Nous ne sommes pas un festival, mais un marché. On n’est pas sur des cachets lourds avec des recettes lourdes. Les artistes reçoivent un petit cachet. Ce qu’on appelle le cachet minimum qui se traduit sous forme de perdiem. On n’est pas du tout dans la même démarche qu’un festival. Cela dit-on est en dialogue avec le bureau des droits d’auteurs et là, on espère pour les années futures un vrai partenariat parce que comme je disais ce n’est pas un festival. Le bureau des droits d’auteur n’est pas encore partenaire.

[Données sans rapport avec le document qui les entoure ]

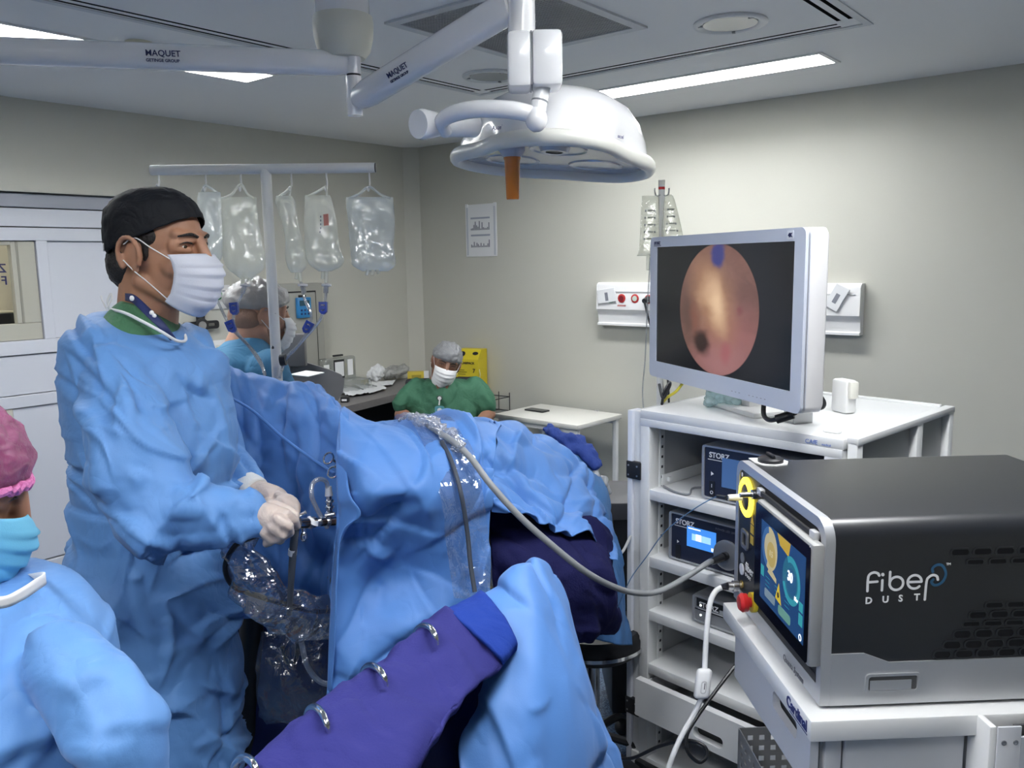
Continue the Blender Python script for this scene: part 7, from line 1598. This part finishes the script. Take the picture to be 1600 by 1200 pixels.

Justement, d’après ce que j’ai compris, le Maroc n’a pas encore de structure habilitée à collecter et distribuer directement l’argent des redevances à ses artistes marocains. Pas comme en Algérie par exemple…

Nous avons un bureau des droits d’auteur qui connaît des mutations différentes. En fait, c’est la Sacem France qui est liée au droit d’auteur -depuis plusieurs années par une convention d’ailleurs- qui gère la répartition. Parce que la Sacem gère aussi les recettes des Marocains à l’étranger. C’est un deal qui n’existe pas seulement au Maroc, mais dans d’autres territoires.

J’ai ouï dire d’un conflit qui a éclaté une semaine avant la tenue de Visa for Music justement entre le bureau des droits d’auteur et Visa for Music. Pourriez-vous-nous éclairez là-dessus?

Il s’agit tout simplement ce que j’expliquais au début. Nous, comme marché on a toujours été prêts à payer les droits d’auteur mais pas dans la même démarche qu’un festival. Comme on a très peu de moyens, si on paye comme n’importe quelle manifestation privée on ne pourra pas survivre. Et là, finalement, avant même le démarrage de Visa for Music on a signé un accord avec le bureau des droits d’auteur. Les choses devraient rentrer dans l’ordre maintenant.

Que stipule cet accord?

On s’est entendu sur un forfait que nous allons payer annuellement. Cela a pris du temps pour ce dialogue avec des moments de haut et de bas, de tensions et d’autres plus calmes, mais ce sont des choses qui existent dans tous les secteurs.